Sonntag, 29. März 2009

Bloody chips

Electronics makers are pressed to stop using 'conflict minerals' from mines controlled by armed groups in DR Congo. Workers bag tin ore, which can end up in common electronic products like cellphones and laptops, at Bisie mine in DR Congo's North Kivu province.

NEW YORK (Fortune) -- First there were "blood diamonds," the gems that fueled conflict and human rights abuses in Liberia and Sierra Leone. Then there was "conflict cocoa," the chocolate source that's harvested by children and funds civil war in Ivory Coast. Now concern is rising about the minerals that go into common consumer electronics. Could that be a BloodBerry or a Conflict Cell in your pocket?

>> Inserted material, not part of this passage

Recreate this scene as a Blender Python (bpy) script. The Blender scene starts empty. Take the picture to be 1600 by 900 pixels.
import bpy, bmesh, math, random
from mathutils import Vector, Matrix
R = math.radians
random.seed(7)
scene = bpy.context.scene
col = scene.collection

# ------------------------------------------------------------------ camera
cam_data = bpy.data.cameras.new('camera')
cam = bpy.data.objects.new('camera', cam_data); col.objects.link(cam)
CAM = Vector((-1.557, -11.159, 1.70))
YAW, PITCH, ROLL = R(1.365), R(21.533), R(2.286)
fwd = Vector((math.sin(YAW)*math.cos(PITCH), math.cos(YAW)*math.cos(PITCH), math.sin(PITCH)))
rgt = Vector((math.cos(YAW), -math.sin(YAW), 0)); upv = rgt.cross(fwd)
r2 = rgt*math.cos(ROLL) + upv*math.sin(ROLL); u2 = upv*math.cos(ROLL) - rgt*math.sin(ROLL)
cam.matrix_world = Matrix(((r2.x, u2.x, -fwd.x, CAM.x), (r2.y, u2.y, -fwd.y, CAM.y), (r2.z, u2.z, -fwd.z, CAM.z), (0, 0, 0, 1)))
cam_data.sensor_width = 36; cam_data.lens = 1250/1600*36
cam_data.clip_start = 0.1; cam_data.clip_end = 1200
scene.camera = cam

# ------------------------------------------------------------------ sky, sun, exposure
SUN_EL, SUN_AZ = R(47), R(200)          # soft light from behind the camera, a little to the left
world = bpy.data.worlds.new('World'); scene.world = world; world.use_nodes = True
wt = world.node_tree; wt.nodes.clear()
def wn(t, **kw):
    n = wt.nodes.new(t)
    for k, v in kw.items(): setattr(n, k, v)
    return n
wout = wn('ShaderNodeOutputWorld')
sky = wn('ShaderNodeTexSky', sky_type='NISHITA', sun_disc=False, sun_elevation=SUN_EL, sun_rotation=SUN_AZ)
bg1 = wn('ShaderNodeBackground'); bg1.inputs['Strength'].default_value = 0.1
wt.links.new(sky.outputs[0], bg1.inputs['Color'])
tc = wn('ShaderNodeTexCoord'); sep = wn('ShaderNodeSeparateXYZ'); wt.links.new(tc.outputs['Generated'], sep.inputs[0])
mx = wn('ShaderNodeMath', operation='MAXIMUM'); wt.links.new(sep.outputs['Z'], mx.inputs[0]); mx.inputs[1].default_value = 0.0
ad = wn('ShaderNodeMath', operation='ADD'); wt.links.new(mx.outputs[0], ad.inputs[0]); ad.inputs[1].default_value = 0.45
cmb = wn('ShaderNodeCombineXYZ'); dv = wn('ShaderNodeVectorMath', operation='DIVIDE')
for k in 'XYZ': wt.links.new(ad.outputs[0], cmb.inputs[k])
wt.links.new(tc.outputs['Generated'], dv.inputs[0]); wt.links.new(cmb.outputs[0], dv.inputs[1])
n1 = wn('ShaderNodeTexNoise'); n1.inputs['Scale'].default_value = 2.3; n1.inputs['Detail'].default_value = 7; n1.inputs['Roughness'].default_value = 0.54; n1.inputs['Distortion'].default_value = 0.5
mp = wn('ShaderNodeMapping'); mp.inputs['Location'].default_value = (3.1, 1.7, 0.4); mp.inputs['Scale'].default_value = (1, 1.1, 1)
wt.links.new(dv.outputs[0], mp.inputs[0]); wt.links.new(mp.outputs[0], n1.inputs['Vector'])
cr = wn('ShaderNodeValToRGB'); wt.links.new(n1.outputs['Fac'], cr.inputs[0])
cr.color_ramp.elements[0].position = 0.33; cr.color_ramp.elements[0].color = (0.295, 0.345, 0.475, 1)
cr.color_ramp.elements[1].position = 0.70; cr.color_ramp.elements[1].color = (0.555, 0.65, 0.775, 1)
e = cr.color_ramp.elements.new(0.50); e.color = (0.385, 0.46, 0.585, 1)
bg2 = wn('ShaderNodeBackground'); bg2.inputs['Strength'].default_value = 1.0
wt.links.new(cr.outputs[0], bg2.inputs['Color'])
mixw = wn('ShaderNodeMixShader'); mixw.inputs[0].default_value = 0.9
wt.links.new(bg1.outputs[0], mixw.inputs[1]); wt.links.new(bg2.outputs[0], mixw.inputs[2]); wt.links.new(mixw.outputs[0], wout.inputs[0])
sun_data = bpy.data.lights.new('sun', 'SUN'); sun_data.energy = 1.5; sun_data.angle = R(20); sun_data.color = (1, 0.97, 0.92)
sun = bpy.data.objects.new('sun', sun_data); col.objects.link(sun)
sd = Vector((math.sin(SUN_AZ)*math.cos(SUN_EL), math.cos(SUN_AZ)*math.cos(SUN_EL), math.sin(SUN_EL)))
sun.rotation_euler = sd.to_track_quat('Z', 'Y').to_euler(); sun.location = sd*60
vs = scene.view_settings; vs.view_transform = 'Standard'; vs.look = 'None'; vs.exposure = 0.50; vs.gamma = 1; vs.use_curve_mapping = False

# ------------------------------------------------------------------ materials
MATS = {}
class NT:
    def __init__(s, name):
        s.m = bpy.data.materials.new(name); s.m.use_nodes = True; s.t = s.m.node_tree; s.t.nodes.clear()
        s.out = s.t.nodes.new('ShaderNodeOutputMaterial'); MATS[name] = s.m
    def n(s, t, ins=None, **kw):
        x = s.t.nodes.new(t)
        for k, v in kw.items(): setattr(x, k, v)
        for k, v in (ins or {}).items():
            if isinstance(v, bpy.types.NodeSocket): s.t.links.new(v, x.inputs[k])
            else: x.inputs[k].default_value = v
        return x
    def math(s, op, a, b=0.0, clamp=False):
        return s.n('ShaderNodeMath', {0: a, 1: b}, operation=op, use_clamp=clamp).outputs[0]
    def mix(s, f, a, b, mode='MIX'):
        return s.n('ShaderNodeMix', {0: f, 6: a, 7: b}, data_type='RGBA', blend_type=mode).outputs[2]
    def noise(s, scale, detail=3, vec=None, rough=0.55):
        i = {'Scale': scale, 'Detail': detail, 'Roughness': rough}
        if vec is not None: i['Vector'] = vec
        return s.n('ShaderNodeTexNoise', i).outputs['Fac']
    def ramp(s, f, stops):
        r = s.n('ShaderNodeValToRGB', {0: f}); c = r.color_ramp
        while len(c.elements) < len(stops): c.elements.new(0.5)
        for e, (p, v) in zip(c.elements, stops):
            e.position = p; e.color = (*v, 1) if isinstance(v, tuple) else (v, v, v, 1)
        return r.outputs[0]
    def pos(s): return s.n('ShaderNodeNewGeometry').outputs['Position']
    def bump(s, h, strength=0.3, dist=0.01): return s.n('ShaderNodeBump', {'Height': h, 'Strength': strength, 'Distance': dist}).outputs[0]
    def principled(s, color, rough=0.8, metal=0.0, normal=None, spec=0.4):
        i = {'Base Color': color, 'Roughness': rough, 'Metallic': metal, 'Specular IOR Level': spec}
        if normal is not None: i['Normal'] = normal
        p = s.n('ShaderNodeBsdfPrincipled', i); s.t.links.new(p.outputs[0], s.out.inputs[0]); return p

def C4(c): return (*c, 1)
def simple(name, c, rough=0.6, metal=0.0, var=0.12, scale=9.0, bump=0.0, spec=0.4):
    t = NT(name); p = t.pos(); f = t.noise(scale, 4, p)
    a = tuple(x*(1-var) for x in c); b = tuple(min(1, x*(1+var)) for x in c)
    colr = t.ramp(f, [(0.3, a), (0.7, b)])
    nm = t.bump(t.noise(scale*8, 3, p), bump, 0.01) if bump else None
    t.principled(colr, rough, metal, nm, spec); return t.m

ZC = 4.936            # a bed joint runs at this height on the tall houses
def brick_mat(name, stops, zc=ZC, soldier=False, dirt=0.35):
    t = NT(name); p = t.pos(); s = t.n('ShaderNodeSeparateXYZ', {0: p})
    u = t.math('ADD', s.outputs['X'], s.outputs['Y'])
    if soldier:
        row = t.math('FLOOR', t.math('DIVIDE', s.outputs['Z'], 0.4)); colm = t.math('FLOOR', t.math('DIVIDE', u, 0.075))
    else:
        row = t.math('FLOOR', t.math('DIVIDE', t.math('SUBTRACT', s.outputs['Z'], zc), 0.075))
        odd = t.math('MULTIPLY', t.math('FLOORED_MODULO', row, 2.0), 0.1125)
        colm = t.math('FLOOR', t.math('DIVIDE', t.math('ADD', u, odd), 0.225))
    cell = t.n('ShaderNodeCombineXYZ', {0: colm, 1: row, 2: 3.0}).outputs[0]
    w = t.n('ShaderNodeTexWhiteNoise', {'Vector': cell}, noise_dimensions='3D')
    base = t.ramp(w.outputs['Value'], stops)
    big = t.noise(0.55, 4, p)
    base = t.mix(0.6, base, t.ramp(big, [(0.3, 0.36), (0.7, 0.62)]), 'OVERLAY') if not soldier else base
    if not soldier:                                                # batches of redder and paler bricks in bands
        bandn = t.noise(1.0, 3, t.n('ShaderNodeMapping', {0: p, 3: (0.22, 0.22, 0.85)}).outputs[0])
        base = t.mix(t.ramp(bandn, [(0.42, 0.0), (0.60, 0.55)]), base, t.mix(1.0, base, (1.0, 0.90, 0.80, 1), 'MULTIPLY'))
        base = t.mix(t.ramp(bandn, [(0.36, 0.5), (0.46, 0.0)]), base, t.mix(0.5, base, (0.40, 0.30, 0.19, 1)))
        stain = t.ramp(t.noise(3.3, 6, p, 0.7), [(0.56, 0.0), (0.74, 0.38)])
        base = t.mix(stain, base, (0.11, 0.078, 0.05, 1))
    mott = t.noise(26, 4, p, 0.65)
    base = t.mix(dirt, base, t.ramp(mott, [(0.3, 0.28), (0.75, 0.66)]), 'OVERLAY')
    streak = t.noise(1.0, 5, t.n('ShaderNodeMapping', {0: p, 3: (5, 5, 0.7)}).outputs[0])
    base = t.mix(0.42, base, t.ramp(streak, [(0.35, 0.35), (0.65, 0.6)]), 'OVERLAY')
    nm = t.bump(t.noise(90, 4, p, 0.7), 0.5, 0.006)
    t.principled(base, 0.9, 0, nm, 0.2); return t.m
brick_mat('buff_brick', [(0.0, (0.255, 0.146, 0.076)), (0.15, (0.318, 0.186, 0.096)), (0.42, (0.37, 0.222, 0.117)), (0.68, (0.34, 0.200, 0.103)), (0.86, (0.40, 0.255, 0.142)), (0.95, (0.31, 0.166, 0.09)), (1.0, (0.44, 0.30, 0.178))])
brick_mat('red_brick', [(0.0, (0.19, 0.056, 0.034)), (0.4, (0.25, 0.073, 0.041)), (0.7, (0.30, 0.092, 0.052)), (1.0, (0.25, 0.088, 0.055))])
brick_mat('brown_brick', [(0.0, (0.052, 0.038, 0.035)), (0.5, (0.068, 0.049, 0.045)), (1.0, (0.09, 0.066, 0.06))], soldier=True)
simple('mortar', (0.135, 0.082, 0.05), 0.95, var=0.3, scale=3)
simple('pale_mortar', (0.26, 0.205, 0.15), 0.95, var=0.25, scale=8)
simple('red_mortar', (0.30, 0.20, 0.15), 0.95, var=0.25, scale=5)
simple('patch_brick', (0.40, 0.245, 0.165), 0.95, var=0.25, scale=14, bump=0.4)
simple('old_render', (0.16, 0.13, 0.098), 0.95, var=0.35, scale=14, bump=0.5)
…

A new pressure-group campaign and pending legislation in Congress aim to increase awareness of "conflict minerals" from the Democratic Republic of the Congo and push companies to rid their supply chains of them. In question are ores mined by violent armed groups in the country's eastern region that can turn up in nearly any electronic product - like smart phones, MP3 players, and laptop computers. Activists say that buying products that contain the minerals indirectly allows outlaw factions to continue a conflict characterized by its brutality, including the murder of civilians, violence against women and conscription of child soldiers.